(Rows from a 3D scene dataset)
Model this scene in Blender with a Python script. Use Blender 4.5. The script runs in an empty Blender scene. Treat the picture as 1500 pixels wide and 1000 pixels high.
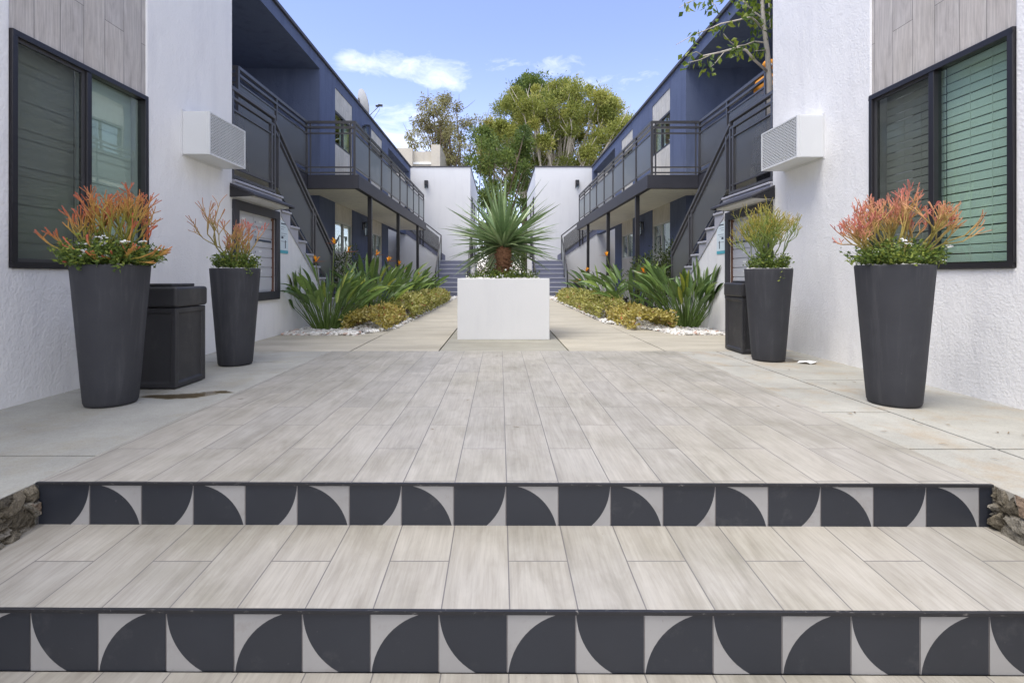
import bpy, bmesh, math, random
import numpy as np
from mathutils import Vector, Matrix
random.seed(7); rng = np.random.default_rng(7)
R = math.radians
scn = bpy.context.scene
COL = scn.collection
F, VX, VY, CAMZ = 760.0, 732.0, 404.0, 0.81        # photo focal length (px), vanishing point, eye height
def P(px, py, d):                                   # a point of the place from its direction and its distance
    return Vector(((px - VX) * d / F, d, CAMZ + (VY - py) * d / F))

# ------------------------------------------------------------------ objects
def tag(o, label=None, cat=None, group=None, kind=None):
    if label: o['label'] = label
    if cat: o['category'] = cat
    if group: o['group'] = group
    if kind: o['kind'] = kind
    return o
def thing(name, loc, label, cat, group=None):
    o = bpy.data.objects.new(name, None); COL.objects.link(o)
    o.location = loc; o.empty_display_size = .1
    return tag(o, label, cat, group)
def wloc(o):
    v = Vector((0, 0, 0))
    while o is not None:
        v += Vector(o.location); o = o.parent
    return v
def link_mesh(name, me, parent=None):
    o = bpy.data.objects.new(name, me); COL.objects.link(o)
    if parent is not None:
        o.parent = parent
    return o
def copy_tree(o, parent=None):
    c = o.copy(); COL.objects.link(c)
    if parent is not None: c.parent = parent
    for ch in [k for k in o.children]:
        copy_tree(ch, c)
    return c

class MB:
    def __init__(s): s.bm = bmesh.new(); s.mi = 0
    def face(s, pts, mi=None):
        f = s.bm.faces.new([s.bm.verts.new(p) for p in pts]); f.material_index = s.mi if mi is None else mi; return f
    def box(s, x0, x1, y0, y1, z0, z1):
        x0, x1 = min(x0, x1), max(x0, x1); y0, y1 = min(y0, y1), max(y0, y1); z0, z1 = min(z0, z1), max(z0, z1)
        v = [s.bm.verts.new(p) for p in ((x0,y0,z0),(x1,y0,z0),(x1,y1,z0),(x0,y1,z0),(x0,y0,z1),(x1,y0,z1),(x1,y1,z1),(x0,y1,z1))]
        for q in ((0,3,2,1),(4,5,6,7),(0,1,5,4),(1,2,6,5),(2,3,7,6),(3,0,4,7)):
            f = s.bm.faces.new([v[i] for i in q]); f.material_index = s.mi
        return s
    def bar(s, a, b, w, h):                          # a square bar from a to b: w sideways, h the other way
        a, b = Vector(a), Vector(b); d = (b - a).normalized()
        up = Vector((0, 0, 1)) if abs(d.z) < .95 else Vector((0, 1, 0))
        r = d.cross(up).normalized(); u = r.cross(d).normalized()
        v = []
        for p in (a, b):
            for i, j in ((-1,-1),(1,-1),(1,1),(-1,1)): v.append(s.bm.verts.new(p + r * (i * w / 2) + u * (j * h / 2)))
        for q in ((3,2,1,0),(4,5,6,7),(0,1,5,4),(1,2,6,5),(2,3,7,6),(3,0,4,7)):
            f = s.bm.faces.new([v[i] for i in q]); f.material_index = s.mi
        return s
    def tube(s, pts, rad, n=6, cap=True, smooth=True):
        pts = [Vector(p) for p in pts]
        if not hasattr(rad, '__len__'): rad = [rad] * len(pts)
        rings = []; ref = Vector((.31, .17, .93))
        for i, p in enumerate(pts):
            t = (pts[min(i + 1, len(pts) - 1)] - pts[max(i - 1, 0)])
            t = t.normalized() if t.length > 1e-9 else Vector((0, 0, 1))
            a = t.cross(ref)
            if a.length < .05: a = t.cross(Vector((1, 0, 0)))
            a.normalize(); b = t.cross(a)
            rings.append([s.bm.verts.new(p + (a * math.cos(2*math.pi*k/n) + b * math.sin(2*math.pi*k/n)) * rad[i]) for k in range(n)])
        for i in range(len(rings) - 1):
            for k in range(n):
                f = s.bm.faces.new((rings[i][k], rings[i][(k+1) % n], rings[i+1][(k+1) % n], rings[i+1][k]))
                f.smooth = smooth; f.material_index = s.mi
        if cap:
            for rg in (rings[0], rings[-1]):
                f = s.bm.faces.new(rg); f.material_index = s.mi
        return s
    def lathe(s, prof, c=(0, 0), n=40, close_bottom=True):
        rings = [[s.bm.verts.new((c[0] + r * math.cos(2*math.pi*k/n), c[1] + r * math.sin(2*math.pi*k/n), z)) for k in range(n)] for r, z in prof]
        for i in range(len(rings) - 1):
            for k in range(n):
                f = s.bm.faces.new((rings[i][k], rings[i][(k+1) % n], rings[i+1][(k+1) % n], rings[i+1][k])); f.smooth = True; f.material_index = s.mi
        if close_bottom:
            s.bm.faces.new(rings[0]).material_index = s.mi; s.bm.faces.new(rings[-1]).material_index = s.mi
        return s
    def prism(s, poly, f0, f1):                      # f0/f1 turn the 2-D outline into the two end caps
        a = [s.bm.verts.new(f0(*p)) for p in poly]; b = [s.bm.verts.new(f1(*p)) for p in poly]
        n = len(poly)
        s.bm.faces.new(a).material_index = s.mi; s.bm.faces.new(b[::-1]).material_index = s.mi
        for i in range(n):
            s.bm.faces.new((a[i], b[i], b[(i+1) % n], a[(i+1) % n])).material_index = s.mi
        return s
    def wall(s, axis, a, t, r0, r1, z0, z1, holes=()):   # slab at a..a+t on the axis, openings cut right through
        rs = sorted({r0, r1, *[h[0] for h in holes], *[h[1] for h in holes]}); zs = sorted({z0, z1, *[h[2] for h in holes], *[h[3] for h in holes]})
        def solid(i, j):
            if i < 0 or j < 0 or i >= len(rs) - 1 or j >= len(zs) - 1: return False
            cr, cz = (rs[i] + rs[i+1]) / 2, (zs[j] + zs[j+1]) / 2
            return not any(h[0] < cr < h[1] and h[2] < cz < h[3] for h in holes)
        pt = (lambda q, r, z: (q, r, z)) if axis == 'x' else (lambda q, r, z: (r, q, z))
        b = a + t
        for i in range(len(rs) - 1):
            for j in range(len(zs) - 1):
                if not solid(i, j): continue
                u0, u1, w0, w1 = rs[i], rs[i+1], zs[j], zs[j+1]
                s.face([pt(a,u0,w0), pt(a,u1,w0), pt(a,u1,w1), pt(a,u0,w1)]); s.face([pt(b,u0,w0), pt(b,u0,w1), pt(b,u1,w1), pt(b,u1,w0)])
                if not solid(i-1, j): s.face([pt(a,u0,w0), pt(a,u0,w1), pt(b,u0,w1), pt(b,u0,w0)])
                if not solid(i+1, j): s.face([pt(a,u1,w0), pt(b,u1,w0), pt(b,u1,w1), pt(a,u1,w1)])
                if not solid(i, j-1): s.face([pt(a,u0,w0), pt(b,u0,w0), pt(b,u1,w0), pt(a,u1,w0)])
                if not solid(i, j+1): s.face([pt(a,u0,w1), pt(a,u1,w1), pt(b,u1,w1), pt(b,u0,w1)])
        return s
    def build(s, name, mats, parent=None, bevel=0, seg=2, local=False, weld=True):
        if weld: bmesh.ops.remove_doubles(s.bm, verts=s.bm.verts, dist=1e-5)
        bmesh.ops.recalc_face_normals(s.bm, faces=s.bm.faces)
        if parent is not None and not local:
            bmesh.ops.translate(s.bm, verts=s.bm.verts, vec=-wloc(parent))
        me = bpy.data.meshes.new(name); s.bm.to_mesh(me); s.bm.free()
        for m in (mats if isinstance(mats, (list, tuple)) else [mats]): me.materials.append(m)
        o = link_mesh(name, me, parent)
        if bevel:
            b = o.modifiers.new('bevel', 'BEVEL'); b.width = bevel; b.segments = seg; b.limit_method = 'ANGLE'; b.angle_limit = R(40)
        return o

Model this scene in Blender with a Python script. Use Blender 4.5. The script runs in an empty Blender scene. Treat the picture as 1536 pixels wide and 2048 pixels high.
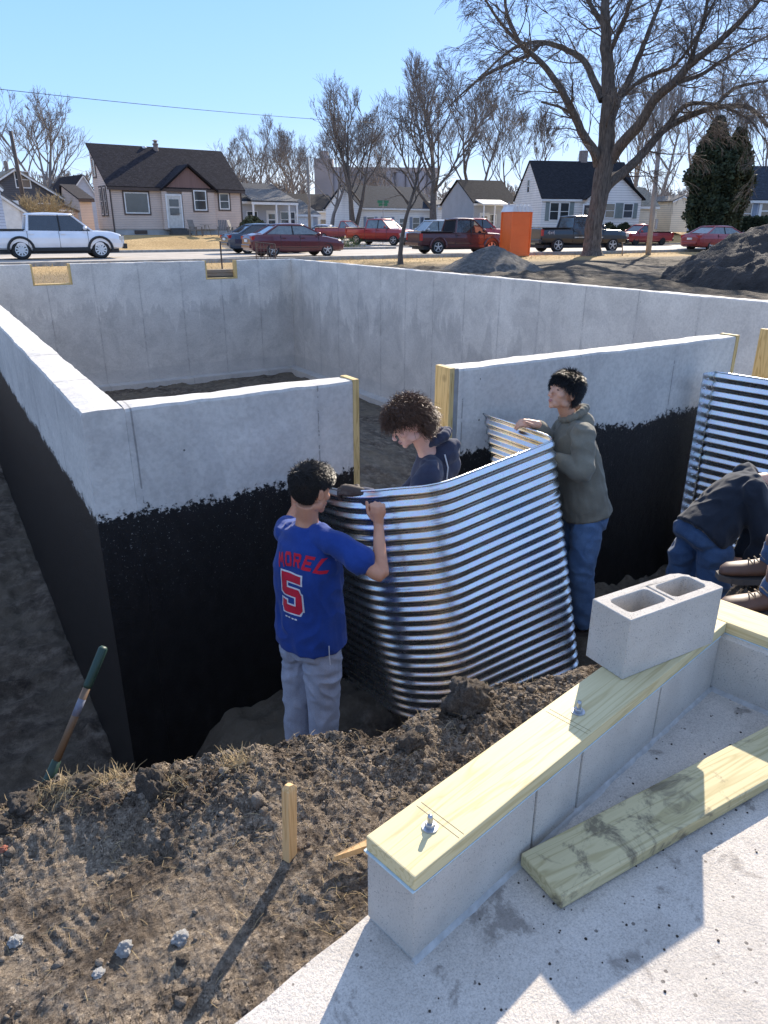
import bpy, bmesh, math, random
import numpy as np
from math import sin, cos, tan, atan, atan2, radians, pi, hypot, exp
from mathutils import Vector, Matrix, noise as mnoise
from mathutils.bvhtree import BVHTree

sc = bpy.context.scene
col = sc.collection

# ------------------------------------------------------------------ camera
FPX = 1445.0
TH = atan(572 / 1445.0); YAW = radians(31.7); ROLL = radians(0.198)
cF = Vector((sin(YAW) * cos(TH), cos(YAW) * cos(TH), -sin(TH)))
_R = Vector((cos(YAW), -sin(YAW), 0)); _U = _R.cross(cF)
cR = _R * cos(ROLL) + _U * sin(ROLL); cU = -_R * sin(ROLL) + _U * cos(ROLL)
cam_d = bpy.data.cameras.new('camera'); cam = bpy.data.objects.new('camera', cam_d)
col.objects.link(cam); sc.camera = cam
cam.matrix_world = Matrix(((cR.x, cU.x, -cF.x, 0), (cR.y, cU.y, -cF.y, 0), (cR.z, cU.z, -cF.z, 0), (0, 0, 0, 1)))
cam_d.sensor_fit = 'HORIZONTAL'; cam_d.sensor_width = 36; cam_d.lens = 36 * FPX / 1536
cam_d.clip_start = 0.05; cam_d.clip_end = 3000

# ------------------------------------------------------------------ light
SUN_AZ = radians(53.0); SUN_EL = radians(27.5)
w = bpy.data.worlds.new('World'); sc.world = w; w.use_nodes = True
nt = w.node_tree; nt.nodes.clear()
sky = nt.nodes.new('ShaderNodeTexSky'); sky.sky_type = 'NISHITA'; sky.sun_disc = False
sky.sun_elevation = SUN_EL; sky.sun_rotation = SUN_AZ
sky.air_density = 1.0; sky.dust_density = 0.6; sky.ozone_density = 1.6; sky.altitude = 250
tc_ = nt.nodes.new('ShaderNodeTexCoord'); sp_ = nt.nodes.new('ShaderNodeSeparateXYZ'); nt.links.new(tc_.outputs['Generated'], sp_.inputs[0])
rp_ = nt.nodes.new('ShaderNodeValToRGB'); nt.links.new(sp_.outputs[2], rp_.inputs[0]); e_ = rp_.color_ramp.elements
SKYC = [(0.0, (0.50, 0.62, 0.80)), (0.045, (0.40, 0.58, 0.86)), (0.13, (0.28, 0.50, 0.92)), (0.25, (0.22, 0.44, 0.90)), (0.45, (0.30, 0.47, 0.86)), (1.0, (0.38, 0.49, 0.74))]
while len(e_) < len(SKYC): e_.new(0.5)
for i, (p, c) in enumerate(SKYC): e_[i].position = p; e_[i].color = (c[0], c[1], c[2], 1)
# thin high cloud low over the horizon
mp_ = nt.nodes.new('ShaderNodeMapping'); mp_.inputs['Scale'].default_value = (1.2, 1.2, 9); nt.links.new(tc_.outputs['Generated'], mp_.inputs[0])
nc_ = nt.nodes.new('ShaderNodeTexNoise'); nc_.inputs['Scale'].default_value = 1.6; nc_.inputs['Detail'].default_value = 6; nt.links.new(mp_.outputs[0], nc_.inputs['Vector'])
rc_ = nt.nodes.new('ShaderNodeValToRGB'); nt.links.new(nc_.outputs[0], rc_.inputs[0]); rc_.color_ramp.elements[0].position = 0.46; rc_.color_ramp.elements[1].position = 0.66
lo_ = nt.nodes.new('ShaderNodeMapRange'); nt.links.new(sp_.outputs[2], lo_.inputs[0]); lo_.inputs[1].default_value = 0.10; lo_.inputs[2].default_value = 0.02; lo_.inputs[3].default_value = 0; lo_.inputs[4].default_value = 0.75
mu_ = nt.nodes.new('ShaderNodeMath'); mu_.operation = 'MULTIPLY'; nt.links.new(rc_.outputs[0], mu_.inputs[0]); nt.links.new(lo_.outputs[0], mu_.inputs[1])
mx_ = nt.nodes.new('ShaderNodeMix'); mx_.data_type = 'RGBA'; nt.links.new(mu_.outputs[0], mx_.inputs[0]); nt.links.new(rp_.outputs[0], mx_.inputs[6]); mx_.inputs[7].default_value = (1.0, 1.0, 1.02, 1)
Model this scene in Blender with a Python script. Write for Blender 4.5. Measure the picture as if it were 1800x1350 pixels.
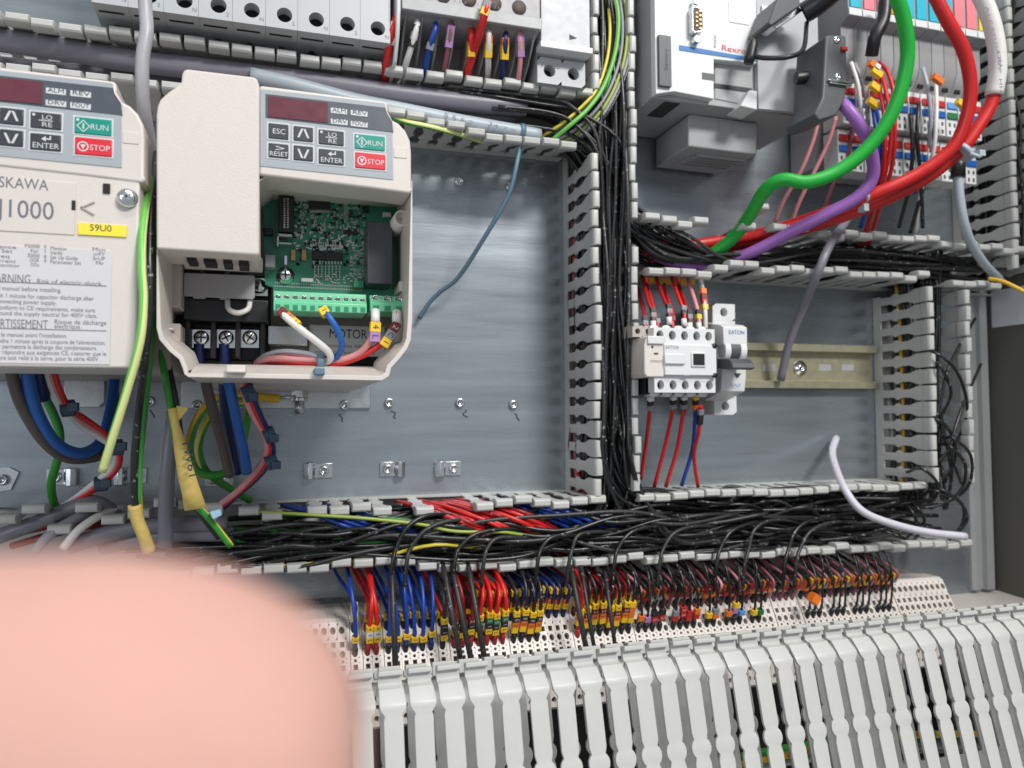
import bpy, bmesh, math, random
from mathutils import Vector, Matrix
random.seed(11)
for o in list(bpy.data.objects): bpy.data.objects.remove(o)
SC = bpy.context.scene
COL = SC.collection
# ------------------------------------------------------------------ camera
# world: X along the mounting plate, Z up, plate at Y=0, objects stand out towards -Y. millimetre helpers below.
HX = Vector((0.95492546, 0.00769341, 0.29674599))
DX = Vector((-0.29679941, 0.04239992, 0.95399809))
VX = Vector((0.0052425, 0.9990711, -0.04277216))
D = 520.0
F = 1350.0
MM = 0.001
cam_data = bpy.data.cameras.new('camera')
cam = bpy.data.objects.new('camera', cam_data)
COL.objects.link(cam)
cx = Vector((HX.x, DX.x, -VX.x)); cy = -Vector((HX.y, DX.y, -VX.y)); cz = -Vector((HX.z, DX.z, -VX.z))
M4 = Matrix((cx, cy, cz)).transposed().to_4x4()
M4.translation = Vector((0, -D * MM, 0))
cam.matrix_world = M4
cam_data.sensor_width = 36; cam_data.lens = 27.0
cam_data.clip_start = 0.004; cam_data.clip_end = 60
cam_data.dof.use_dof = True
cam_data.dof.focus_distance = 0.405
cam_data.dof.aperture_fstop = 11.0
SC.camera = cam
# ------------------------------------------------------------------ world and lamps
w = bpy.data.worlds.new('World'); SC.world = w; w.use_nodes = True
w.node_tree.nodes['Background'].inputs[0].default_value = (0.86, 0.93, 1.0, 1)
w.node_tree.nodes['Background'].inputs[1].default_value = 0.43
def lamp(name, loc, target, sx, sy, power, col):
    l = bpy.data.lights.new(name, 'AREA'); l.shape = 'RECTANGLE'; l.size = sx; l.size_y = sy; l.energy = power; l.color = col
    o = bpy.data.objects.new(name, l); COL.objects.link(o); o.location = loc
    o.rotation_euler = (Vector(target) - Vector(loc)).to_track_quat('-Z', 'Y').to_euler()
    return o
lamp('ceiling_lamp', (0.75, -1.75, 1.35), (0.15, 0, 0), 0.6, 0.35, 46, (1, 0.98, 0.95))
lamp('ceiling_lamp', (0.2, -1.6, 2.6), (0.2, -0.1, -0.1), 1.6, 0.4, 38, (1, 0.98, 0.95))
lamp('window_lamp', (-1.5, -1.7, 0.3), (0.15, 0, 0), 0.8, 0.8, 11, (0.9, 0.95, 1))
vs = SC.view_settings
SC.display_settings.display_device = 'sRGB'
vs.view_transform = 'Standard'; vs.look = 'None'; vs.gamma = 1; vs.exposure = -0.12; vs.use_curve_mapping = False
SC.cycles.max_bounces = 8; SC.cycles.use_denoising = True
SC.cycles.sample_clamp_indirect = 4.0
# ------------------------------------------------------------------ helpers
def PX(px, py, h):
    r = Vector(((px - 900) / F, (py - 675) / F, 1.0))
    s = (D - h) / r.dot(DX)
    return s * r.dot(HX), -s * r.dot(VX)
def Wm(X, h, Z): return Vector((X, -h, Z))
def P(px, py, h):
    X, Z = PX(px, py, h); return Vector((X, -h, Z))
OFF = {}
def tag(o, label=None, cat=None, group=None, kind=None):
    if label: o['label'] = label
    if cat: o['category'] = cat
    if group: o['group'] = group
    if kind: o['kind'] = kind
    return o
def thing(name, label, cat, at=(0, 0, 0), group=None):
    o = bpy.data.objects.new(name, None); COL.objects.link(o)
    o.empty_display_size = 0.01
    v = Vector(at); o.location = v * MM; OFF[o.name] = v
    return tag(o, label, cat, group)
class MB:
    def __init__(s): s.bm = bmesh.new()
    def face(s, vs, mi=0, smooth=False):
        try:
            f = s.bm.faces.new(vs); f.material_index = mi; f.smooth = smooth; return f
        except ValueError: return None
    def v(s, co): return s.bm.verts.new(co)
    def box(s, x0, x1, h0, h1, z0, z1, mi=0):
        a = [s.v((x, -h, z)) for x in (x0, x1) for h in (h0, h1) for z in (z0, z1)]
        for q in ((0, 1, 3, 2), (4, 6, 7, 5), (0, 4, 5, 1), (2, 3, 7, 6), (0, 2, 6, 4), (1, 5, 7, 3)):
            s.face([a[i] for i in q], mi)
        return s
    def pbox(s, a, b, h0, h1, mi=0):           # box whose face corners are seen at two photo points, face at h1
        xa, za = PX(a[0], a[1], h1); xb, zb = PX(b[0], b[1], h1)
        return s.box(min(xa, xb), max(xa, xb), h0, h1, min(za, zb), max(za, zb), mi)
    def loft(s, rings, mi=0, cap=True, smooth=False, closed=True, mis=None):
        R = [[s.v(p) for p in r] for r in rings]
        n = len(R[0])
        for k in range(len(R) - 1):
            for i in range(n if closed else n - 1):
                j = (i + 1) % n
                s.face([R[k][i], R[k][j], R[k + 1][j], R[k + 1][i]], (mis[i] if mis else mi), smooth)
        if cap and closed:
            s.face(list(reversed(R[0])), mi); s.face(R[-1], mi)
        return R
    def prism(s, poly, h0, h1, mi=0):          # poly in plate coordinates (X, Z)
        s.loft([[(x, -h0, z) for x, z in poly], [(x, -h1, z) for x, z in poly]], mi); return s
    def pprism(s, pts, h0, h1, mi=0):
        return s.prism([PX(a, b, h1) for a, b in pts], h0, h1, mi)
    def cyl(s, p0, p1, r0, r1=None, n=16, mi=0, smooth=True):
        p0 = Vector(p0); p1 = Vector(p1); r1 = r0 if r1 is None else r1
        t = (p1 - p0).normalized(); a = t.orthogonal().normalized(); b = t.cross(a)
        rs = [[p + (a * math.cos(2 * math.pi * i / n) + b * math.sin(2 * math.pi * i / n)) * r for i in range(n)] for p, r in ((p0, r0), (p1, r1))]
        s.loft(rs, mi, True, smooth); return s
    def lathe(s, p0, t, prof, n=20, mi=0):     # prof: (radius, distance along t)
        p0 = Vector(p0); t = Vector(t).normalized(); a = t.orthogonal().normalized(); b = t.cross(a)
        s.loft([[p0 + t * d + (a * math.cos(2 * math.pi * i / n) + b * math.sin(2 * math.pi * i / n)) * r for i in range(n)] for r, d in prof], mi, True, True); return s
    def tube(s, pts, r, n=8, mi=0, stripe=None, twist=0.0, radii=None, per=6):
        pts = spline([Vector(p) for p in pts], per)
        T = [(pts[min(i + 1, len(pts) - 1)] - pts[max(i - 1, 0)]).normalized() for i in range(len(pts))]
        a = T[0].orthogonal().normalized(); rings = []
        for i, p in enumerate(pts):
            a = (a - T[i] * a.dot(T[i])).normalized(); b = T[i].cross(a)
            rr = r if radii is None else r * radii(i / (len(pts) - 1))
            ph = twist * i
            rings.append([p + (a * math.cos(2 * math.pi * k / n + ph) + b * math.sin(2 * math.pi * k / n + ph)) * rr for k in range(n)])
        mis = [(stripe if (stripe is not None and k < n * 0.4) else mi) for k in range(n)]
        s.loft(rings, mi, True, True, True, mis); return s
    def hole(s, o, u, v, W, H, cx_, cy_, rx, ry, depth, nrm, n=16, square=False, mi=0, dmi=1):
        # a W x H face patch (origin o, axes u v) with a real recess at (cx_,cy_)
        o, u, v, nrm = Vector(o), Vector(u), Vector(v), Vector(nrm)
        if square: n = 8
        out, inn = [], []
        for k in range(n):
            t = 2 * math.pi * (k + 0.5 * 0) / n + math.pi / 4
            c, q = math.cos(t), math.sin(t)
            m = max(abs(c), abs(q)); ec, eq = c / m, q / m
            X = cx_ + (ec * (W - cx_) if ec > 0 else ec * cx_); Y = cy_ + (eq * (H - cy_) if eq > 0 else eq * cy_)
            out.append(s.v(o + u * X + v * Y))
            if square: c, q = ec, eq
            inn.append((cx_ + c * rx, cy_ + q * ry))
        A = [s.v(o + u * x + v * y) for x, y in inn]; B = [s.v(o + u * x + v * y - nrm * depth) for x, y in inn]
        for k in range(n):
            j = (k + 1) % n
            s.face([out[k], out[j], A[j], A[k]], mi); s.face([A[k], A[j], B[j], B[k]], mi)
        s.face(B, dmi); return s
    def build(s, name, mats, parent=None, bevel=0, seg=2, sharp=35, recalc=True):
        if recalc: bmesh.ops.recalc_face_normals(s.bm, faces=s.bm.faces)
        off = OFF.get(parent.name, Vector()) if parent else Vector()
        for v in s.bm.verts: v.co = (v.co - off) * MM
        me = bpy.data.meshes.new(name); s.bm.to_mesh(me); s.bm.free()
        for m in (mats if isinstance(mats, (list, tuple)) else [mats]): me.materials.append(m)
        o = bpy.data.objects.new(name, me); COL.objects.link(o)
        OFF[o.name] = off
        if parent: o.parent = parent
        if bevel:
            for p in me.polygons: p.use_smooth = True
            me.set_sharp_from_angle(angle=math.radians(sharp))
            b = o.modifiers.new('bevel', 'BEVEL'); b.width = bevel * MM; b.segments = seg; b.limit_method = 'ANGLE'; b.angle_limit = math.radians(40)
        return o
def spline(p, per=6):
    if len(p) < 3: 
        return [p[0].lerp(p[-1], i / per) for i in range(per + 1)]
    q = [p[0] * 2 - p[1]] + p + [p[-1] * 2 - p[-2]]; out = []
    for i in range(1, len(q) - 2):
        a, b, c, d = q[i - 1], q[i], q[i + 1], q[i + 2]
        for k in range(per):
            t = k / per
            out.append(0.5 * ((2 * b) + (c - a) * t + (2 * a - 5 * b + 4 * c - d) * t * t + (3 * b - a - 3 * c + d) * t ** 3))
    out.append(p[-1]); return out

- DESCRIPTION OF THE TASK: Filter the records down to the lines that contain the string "pixels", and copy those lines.

- FINAL RESULT:
Model this scene in Blender with a Python script. Use Blender 4.5. The script runs in an empty Blender scene. Treat the picture as 1500 pixels wide and 1000 pixels high.
Model this scene in Blender with a Python script. Use Blender 4.5. The script runs in an empty Blender scene. Treat the picture as 1536 pixels wide and 2048 pixels high.
Model this scene in Blender with a Python script. Write for Blender 4.5. Measure the picture as if it were 1800x1350 pixels.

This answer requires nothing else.